## [Set problem]
Would you return all of this data exactly, leaving nothing out?

## [Supplied information]
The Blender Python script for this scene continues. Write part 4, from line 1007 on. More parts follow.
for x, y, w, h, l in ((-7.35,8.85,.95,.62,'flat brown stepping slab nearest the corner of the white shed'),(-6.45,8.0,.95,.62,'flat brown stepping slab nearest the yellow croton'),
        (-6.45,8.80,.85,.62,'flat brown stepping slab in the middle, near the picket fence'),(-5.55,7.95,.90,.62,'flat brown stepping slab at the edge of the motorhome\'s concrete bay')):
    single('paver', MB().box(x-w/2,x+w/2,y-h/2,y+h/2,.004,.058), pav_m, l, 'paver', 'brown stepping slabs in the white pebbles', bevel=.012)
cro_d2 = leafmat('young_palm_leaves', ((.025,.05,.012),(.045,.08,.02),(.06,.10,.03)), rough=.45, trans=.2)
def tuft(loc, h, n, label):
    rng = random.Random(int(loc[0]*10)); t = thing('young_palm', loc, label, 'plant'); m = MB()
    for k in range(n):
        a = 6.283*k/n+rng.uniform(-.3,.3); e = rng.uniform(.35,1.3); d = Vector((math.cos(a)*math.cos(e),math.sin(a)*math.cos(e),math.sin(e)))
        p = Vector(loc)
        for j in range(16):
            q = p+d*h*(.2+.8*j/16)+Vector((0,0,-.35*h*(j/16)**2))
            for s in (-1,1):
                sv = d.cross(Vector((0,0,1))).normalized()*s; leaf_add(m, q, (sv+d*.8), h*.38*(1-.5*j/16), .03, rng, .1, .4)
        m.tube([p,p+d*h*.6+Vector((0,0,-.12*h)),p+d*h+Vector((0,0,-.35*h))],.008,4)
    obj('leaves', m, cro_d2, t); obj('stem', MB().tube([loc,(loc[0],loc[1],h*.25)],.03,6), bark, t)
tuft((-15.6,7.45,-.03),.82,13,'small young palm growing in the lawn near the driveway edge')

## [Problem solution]
The Blender Python script for this scene continues. Write part 4, from line 1007 on. More parts follow.
for x, y, w, h, l in ((-7.35,8.85,.95,.62,'flat brown stepping slab nearest the corner of the white shed'),(-6.45,8.0,.95,.62,'flat brown stepping slab nearest the yellow croton'),
        (-6.45,8.80,.85,.62,'flat brown stepping slab in the middle, near the picket fence'),(-5.55,7.95,.90,.62,'flat brown stepping slab at the edge of the motorhome\'s concrete bay')):
    single('paver', MB().box(x-w/2,x+w/2,y-h/2,y+h/2,.004,.058), pav_m, l, 'paver', 'brown stepping slabs in the white pebbles', bevel=.012)
cro_d2 = leafmat('young_palm_leaves', ((.025,.05,.012),(.045,.08,.02),(.06,.10,.03)), rough=.45, trans=.2)
def tuft(loc, h, n, label):
    rng = random.Random(int(loc[0]*10)); t = thing('young_palm', loc, label, 'plant'); m = MB()
    for k in range(n):
        a = 6.283*k/n+rng.uniform(-.3,.3); e = rng.uniform(.35,1.3); d = Vector((math.cos(a)*math.cos(e),math.sin(a)*math.cos(e),math.sin(e)))
        p = Vector(loc)
        for j in range(16):
            q = p+d*h*(.2+.8*j/16)+Vector((0,0,-.35*h*(j/16)**2))
            for s in (-1,1):
                sv = d.cross(Vector((0,0,1))).normalized()*s; leaf_add(m, q, (sv+d*.8), h*.38*(1-.5*j/16), .03, rng, .1, .4)
        m.tube([p,p+d*h*.6+Vector((0,0,-.12*h)),p+d*h+Vector((0,0,-.35*h))],.008,4)
    obj('leaves', m, cro_d2, t); obj('stem', MB().tube([loc,(loc[0],loc[1],h*.25)],.03,6), bark, t)
tuft((-15.6,7.45,-.03),.82,13,'small young palm growing in the lawn near the driveway edge')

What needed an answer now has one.